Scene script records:
######

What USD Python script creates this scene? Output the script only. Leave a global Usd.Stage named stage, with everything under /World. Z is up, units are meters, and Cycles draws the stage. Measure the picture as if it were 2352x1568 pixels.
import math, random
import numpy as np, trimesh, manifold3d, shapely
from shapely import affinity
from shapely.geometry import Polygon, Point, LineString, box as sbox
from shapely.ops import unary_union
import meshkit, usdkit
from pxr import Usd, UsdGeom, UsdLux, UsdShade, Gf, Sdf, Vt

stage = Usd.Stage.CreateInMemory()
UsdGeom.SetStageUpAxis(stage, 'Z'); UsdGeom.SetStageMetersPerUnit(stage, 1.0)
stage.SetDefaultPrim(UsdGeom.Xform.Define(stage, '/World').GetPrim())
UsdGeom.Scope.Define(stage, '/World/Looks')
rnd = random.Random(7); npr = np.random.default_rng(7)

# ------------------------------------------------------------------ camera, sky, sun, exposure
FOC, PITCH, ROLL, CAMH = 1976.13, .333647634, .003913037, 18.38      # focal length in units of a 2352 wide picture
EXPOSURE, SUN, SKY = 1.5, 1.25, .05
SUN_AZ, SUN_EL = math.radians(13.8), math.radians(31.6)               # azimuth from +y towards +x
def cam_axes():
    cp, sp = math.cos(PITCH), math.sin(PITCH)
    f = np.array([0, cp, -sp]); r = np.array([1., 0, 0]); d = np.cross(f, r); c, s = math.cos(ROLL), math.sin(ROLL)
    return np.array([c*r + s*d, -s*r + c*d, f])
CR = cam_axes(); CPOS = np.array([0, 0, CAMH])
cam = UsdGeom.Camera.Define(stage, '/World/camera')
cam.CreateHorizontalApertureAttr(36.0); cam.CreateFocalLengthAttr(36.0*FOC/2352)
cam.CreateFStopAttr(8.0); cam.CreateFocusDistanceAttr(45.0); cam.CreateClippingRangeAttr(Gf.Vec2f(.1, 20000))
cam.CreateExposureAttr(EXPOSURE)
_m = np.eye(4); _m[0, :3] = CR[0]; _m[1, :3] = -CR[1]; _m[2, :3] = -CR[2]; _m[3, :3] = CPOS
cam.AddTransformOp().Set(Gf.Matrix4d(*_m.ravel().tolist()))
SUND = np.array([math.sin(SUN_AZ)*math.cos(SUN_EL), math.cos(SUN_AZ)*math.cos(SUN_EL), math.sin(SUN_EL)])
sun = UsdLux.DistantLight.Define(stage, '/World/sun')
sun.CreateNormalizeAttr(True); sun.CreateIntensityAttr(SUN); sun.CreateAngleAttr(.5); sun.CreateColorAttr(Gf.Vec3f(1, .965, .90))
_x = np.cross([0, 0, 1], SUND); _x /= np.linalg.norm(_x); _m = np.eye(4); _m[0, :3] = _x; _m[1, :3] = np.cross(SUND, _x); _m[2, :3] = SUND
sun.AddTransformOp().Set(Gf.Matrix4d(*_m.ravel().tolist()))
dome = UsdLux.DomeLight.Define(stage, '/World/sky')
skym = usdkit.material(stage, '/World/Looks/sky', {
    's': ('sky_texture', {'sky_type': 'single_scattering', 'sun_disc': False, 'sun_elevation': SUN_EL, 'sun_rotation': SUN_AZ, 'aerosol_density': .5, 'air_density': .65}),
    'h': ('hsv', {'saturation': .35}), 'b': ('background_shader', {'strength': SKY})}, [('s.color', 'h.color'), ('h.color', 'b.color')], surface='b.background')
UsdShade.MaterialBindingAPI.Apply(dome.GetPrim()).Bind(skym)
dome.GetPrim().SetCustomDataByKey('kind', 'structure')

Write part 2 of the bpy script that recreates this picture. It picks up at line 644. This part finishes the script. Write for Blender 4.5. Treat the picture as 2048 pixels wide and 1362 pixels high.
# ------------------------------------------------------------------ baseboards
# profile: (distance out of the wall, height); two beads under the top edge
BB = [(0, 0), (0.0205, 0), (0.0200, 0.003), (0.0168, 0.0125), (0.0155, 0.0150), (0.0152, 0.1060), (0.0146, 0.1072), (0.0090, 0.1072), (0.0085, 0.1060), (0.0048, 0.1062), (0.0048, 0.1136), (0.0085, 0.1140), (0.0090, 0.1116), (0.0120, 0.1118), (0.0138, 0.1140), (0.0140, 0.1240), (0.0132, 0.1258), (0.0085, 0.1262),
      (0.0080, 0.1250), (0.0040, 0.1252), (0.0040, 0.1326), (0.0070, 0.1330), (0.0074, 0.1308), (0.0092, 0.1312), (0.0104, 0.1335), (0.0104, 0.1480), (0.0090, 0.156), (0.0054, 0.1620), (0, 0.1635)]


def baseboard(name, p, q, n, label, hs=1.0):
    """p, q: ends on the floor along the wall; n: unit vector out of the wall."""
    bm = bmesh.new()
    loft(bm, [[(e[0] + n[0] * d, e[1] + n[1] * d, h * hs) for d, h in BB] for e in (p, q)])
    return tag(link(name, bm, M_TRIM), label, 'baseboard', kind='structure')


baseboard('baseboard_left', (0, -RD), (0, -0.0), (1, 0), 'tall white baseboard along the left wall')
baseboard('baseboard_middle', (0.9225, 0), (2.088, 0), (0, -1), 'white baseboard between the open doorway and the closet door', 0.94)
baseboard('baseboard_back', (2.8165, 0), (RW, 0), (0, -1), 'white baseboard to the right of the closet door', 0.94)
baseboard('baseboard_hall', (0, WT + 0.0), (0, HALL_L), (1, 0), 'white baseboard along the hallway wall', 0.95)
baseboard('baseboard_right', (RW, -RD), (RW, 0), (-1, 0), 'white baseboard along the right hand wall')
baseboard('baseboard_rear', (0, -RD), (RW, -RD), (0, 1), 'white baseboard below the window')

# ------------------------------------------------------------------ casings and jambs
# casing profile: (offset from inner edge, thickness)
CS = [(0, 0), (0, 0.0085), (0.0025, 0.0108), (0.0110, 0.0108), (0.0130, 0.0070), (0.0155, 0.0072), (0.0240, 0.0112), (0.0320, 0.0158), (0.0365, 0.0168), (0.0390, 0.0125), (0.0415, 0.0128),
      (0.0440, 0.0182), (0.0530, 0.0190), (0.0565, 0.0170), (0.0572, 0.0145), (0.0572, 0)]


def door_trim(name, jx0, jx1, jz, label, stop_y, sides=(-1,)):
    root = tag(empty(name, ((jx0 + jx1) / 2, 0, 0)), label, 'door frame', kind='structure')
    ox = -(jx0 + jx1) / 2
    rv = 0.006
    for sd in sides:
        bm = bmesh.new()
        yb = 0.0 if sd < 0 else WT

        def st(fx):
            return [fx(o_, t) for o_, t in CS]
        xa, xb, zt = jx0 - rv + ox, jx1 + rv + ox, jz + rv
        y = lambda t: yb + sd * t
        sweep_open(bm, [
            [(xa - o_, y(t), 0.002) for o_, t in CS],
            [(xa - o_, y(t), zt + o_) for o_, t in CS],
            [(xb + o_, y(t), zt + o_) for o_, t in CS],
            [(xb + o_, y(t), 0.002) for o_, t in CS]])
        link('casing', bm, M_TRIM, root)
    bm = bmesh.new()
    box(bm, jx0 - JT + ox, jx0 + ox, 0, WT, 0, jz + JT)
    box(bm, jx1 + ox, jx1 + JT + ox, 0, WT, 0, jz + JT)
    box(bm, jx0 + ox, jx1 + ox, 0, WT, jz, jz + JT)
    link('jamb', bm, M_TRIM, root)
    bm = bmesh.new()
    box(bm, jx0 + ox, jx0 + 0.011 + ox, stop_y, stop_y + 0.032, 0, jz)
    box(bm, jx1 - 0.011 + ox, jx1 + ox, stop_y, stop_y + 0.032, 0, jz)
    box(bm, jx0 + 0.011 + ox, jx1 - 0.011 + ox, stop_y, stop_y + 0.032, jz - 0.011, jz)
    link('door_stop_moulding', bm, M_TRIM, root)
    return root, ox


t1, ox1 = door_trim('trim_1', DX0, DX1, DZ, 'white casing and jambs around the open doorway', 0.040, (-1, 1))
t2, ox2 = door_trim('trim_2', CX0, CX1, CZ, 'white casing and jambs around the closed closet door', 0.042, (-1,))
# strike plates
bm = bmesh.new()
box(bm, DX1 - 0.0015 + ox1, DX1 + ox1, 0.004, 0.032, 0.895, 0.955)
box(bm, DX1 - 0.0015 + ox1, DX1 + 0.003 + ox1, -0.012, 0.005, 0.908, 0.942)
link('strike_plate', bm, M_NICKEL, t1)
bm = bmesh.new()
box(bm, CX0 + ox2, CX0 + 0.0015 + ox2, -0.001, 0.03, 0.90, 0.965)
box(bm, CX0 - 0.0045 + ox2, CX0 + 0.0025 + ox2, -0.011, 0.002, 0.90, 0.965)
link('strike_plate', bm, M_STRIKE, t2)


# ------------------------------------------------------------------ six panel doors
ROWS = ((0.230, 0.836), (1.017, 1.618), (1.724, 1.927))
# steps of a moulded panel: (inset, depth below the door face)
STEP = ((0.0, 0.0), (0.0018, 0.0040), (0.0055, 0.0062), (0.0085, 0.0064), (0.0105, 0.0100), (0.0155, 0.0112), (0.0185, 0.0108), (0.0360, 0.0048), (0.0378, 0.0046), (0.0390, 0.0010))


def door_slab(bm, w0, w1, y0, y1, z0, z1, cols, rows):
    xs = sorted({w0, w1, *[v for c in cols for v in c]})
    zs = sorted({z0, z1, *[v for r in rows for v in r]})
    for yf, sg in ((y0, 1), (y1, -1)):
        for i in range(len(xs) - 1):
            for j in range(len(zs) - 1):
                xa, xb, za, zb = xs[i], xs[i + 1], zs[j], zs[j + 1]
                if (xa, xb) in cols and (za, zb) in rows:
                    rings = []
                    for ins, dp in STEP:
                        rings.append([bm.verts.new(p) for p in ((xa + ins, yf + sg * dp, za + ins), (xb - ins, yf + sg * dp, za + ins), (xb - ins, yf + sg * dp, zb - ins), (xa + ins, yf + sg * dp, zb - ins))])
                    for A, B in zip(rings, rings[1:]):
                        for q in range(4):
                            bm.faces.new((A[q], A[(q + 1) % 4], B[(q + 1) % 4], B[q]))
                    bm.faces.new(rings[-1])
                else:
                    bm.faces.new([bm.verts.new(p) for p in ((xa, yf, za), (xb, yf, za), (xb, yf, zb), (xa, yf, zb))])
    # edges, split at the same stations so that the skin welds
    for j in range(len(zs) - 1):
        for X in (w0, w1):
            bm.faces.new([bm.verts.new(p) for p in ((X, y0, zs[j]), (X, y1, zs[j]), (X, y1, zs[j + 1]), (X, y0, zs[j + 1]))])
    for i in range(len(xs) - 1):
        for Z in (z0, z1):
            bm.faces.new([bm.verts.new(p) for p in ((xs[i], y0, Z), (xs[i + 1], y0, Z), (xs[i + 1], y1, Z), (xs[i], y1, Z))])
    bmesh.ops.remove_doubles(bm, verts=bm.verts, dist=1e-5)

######

◆ Exercise task
Reprint the data above from the opening line to the line holding "rnd = random.Random(7);", inclusive, and nothing else.

◆ Correct output
What USD Python script creates this scene? Output the script only. Leave a global Usd.Stage named stage, with everything under /World. Z is up, units are meters, and Cycles draws the stage. Measure the picture as if it were 2352x1568 pixels.
import math, random
import numpy as np, trimesh, manifold3d, shapely
from shapely import affinity
from shapely.geometry import Polygon, Point, LineString, box as sbox
from shapely.ops import unary_union
import meshkit, usdkit
from pxr import Usd, UsdGeom, UsdLux, UsdShade, Gf, Sdf, Vt

stage = Usd.Stage.CreateInMemory()
UsdGeom.SetStageUpAxis(stage, 'Z'); UsdGeom.SetStageMetersPerUnit(stage, 1.0)
stage.SetDefaultPrim(UsdGeom.Xform.Define(stage, '/World').GetPrim())
UsdGeom.Scope.Define(stage, '/World/Looks')
rnd = random.Random(7); npr = np.random.default_rng(7)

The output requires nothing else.